## Exercise directions:
Below are the records; give again exactly the lines from the one containing "What Blender Python" through the one containing "COL = SC.collection", leaving out pictures.

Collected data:

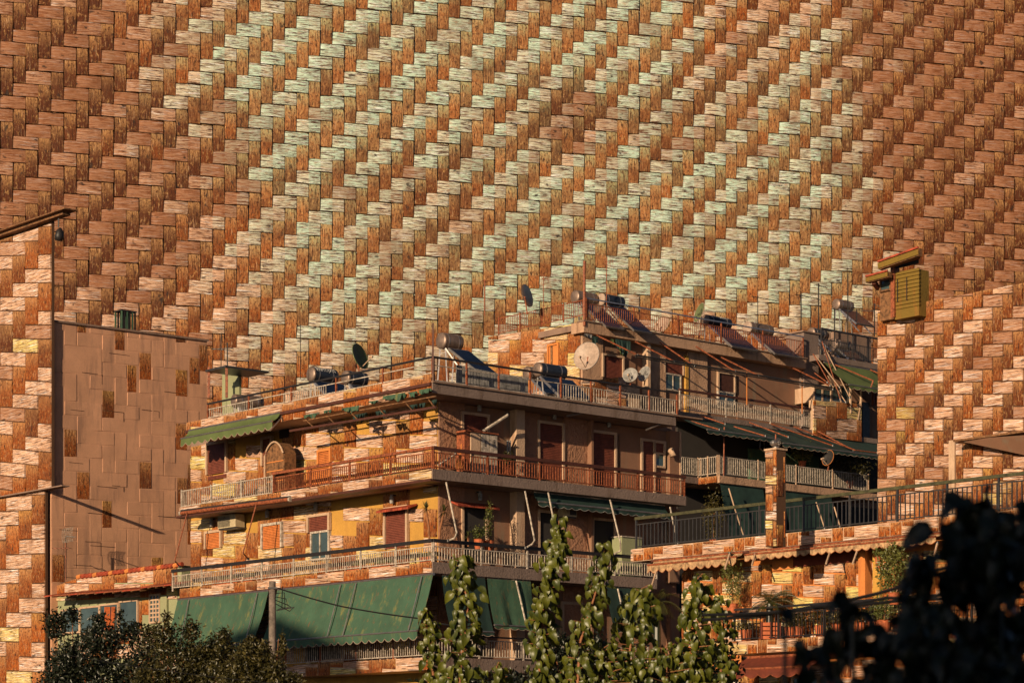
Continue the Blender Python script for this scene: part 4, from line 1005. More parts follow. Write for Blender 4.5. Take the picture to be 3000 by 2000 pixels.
autoclad(FL, H, [(fs(2130), 2), (fE, 2), (fE, zF2b-.3), (fs(2130), zF2b-.3)], yellow=.3, bright=.1, pcw=32, pch=37)
railing(FL, H, fs(1862, .5), fE, .5, zFt+.06, zFt+.78, 'darksteel', beam='oliverail', beamz=zFt+1.0, beamh=.09, beamw=.09, step=.165, post=1.75, bw=.026)
railing(FL, H, fs(2150, .8), fs(2850, .8), .8, zF2+.06, zF2+.78, 'black', beam='black', beamz=zF2+.98, beamh=.06, step=.15, post=1.6)
autF = zFe-.12
awning(FL, 'narrow pale scalloped awning under the terrace of the front house, left part', fs(1920, .65), fs(2180, .65), autF+.02, .72, autF-.10, .98, 'palecanvas', valance=.26, scal=.33, trim='rust', roller='rust')
awning(FL, 'narrow pale scalloped awning under the terrace of the front house, right part', fs(2200, .65), fs(2760, .65), autF+.02, .72, autF-.06, .92, 'palecanvas', valance=.2, scal=.33, trim='rust', roller='rust')
awning(FL, 'dark scalloped awning at the bottom edge below the palm balcony', fs(2180, .9), fs(2420, .9), zF2b-.15, .9, zF2b-.5, 1.6, 'redcanvas', valance=.28, scal=.5, trim='rust', roller='rust')
boxpart('square_column', FL, H, fs(2538), fs(2558), zF2, zFe-.1, .0, .35, 'orange'); boxpart('square_column', FL, H, fs(2570), fs(2590), zF2, zFe-.2, .0, .2, 'ochre')
boxpart('window_recess', FL, H, fs(2268), fs(2330), FL.Z(2300, 1668), FL.Z(2300, 1640), .0, .09, 'orange'); boxpart('window_recess', FL, H, fs(2330), fs(2512), FL.Z(2400, 1655), FL.Z(2400, 1618), .0, .10, 'redcanvas')
window(FL, H, 2325, 2395, 1985, 2100, nv=0, frame='cream')
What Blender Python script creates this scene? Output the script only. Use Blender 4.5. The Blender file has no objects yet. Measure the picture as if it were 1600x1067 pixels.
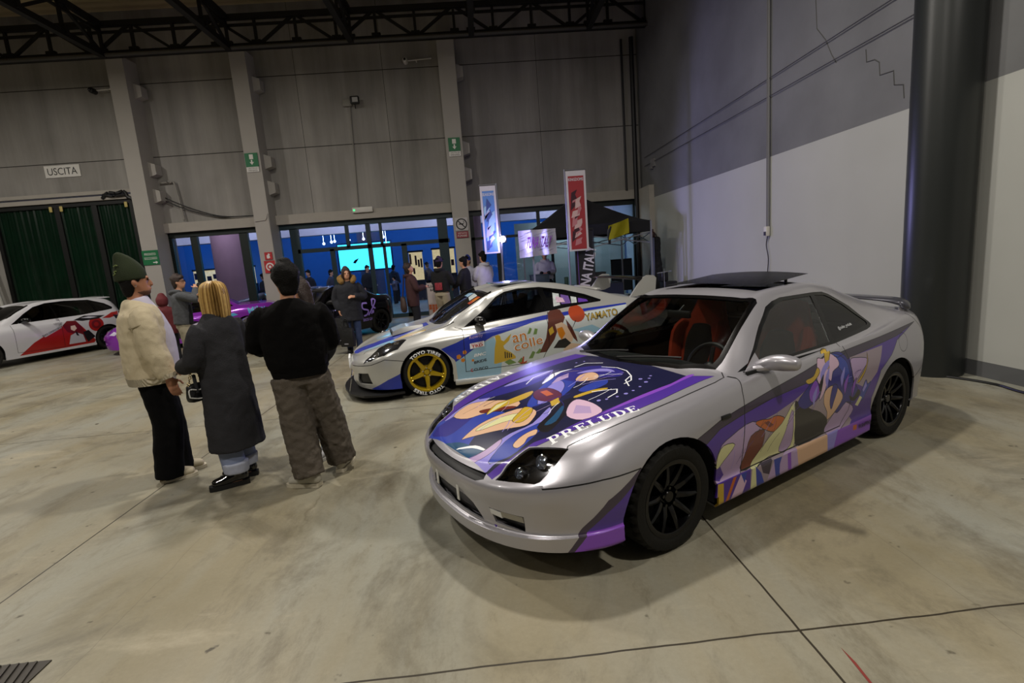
import bpy, bmesh, math, random
from math import sin, cos, pi, radians, hypot, atan2, sqrt
from mathutils import Vector as V, Matrix
from mathutils.bvhtree import BVHTree
random.seed(7)
SC = bpy.context.scene
COL = SC.collection

# ---------------------------------------------------------------- materials
def lin(c):
    if isinstance(c, str):
        c = [int(c[i:i+2], 16)/255 for i in (0, 2, 4)]
    return tuple(x/12.92 if x <= .04045 else ((x+.055)/1.055)**2.4 for x in c)
MATS = {}
def mat(name, col, rough=.5, metal=0, var=.08, scale=6, bump=0, bscale=60, coat=0, emit=None, estr=0, spec=.5, flake=0):
    if name in MATS: return MATS[name]
    m = bpy.data.materials.new(name); m.use_nodes = True
    nt = m.node_tree; n = nt.nodes; b = n['Principled BSDF']; L = nt.links.new
    c = lin(col)
    b.inputs['Roughness'].default_value = rough
    b.inputs['Metallic'].default_value = metal
    b.inputs['Specular IOR Level'].default_value = spec
    b.inputs['Coat Weight'].default_value = coat
    b.inputs['Coat Roughness'].default_value = .06
    tc = n.new('ShaderNodeTexCoord')
    no = n.new('ShaderNodeTexNoise'); no.inputs['Scale'].default_value = scale; no.inputs['Detail'].default_value = 5
    L(tc.outputs['Object'], no.inputs['Vector'])
    mx = n.new('ShaderNodeMix'); mx.data_type = 'RGBA'
    mx.inputs[6].default_value = (*[x*(1-var) for x in c], 1)
    mx.inputs[7].default_value = (*[min(1, x*(1+var)) for x in c], 1)
    L(no.outputs['Fac'], mx.inputs[0]); L(mx.outputs[2], b.inputs['Base Color'])
    if bump:
        n2 = n.new('ShaderNodeTexNoise'); n2.inputs['Scale'].default_value = bscale; n2.inputs['Detail'].default_value = 3
        L(tc.outputs['Object'], n2.inputs['Vector'])
        bp = n.new('ShaderNodeBump'); bp.inputs['Strength'].default_value = bump; bp.inputs['Distance'].default_value = .02
        L(n2.outputs['Fac'], bp.inputs['Height']); L(bp.outputs[0], b.inputs['Normal'])
    if emit:
        b.inputs['Emission Color'].default_value = (*lin(emit), 1); b.inputs['Emission Strength'].default_value = estr
    MATS[name] = m
    return m

def knit_mat(name, col, freq=260, rough=.95, axis=0, strength=.5):
    """cloth with fine ribs (wave bump)"""
    m = mat(name, col, rough, var=.12, scale=9)
    nt = m.node_tree; n = nt.nodes; L = nt.links.new
    tc = n.new('ShaderNodeTexCoord'); w = n.new('ShaderNodeTexWave'); w.bands_direction = 'XYZ'[axis]
    w.inputs['Scale'].default_value = freq/20; w.inputs['Distortion'].default_value = .6
    L(tc.outputs['Object'], w.inputs['Vector'])
    bp = n.new('ShaderNodeBump'); bp.inputs['Strength'].default_value = strength; bp.inputs['Distance'].default_value = .01
    L(w.outputs['Fac'], bp.inputs['Height']); L(bp.outputs[0], n['Principled BSDF'].inputs['Normal'])
    return m

def glass(name, tint=(.55, .6, .6), refl=.08, rough=.02, edge=.6):
    """thin pane: tinted see-through plus mirror by angle"""
    if name in MATS: return MATS[name]
    m = bpy.data.materials.new(name); m.use_nodes = True
    nt = m.node_tree; n = nt.nodes; L = nt.links.new; n.clear()
    out = n.new('ShaderNodeOutputMaterial'); mix = n.new('ShaderNodeMixShader')
    tr = n.new('ShaderNodeBsdfTransparent'); tr.inputs[0].default_value = (*tint, 1)
    gl = n.new('ShaderNodeBsdfGlossy'); gl.inputs['Roughness'].default_value = rough
    lw = n.new('ShaderNodeLayerWeight'); lw.inputs['Blend'].default_value = .35
    no = n.new('ShaderNodeTexNoise'); no.inputs['Scale'].default_value = 3
    mr = n.new('ShaderNodeMapRange'); mr.inputs['To Min'].default_value = refl; mr.inputs['To Max'].default_value = edge
    L(lw.outputs['Fresnel'], mr.inputs['Value']); L(mr.outputs[0], mix.inputs[0])
    ramp = n.new('ShaderNodeMapRange'); ramp.inputs['To Min'].default_value = rough; ramp.inputs['To Max'].default_value = rough+.02
    L(no.outputs['Fac'], ramp.inputs['Value']); L(ramp.outputs[0], gl.inputs['Roughness'])
    L(tr.outputs[0], mix.inputs[1]); L(gl.outputs[0], mix.inputs[2]); L(mix.outputs[0], out.inputs[0])
    MATS[name] = m
    return m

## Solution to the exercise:
What Blender Python script creates this scene? Output the script only. Use Blender 4.5. The Blender file has no objects yet. Measure the picture as if it were 1600x1067 pixels.
import bpy, bmesh, math, random
from math import sin, cos, pi, radians, hypot, atan2, sqrt
from mathutils import Vector as V, Matrix
from mathutils.bvhtree import BVHTree
random.seed(7)
SC = bpy.context.scene
COL = SC.collection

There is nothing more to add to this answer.